Find the lines with the string "wide" and return them.

___ Provided material

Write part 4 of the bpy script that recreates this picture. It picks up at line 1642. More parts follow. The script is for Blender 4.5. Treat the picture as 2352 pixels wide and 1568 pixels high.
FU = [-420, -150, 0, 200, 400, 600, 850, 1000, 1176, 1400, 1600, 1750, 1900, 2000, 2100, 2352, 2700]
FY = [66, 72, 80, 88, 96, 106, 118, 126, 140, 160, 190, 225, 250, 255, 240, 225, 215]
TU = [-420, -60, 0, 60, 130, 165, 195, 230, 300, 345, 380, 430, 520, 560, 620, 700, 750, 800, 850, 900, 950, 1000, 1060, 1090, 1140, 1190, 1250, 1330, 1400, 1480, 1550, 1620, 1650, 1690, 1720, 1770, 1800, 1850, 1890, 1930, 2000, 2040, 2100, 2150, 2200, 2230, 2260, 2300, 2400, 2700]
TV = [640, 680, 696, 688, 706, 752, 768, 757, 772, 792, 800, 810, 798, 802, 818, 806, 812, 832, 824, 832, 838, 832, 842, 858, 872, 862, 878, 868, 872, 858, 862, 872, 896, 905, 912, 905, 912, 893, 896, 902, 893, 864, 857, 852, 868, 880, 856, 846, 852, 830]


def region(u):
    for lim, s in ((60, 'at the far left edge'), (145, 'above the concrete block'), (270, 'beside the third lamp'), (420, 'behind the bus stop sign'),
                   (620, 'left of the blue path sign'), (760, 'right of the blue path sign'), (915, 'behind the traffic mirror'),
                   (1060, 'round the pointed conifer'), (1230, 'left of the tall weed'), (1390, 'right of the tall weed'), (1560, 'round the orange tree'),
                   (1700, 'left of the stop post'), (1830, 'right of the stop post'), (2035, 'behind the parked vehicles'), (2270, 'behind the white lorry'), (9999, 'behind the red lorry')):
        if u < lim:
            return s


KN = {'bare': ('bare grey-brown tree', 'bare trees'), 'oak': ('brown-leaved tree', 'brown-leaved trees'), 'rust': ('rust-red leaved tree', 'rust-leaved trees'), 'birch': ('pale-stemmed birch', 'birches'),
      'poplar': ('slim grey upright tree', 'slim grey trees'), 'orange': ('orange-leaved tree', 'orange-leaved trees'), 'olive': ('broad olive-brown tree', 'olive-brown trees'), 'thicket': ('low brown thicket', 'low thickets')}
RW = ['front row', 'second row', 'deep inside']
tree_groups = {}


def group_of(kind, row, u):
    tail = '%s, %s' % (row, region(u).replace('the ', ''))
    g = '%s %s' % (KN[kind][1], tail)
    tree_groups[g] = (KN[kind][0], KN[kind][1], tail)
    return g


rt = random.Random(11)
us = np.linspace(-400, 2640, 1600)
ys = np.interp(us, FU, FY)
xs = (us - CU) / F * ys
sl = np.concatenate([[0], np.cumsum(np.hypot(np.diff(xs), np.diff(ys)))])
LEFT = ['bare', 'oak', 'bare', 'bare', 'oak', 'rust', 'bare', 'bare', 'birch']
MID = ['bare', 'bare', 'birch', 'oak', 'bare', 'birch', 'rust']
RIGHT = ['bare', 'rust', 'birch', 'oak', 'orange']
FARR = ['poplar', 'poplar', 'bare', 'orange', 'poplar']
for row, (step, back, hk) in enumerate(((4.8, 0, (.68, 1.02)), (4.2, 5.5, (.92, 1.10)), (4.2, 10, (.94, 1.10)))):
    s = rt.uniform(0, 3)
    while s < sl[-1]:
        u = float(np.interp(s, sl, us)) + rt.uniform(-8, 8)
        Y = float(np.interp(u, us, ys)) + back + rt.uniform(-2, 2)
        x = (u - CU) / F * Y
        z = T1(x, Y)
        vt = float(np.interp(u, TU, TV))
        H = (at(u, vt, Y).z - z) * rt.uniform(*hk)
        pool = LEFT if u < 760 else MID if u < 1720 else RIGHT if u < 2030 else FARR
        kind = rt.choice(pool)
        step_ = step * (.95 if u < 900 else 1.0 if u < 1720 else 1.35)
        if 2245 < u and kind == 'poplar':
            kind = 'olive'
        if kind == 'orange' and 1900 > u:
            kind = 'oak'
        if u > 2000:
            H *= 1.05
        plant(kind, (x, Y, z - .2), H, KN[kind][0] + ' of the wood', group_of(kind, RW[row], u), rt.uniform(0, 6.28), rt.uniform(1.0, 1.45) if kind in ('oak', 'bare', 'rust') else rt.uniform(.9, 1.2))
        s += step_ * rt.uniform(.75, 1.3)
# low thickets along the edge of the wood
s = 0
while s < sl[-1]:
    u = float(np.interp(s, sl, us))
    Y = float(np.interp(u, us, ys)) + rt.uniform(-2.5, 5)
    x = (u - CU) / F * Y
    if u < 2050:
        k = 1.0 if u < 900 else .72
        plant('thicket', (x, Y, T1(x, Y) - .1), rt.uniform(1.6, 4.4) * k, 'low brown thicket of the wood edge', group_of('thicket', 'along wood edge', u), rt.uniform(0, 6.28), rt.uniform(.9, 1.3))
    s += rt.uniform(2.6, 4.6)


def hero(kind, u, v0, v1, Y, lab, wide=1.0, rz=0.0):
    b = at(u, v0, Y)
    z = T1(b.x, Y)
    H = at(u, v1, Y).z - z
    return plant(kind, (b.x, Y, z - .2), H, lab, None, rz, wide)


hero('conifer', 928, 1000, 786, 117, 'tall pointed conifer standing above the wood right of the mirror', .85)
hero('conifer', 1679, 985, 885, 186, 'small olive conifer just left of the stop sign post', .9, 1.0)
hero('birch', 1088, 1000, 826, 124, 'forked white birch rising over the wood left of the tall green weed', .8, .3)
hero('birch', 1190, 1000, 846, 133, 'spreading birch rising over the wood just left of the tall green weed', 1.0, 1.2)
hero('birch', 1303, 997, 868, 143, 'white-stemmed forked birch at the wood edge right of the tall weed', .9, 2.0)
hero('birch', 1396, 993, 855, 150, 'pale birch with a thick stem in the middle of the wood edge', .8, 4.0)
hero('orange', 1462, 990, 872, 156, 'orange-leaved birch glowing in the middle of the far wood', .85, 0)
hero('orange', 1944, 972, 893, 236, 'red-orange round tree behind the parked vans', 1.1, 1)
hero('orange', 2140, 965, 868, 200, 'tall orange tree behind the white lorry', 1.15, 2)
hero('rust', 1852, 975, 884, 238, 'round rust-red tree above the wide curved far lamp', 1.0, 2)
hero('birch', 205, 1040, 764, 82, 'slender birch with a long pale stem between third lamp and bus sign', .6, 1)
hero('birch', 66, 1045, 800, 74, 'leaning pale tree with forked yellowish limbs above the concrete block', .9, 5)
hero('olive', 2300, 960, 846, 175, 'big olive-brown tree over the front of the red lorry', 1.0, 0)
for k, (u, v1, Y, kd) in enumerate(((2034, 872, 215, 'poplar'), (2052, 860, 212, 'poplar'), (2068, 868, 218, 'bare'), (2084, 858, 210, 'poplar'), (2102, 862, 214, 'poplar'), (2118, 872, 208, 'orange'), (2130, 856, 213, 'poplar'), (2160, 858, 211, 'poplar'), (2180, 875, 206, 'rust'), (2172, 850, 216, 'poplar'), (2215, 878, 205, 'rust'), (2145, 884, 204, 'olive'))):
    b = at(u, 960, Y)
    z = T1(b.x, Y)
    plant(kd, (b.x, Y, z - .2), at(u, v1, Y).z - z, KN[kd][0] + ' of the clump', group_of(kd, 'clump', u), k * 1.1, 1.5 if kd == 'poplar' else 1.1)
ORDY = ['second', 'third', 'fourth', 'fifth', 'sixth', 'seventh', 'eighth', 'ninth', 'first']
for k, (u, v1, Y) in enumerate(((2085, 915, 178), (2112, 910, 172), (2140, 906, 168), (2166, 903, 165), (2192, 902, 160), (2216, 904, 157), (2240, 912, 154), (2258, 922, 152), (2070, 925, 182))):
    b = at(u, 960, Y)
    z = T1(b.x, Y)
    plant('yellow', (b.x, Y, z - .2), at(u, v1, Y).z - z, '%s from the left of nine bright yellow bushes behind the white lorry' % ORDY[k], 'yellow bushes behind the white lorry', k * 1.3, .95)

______

Response below -
Write part 4 of the bpy script that recreates this picture. It picks up at line 1642. More parts follow. The script is for Blender 4.5. Treat the picture as 2352 pixels wide and 1568 pixels high.
def hero(kind, u, v0, v1, Y, lab, wide=1.0, rz=0.0):
    return plant(kind, (b.x, Y, z - .2), H, lab, None, rz, wide)
hero('rust', 1852, 975, 884, 238, 'round rust-red tree above the wide curved far lamp', 1.0, 2)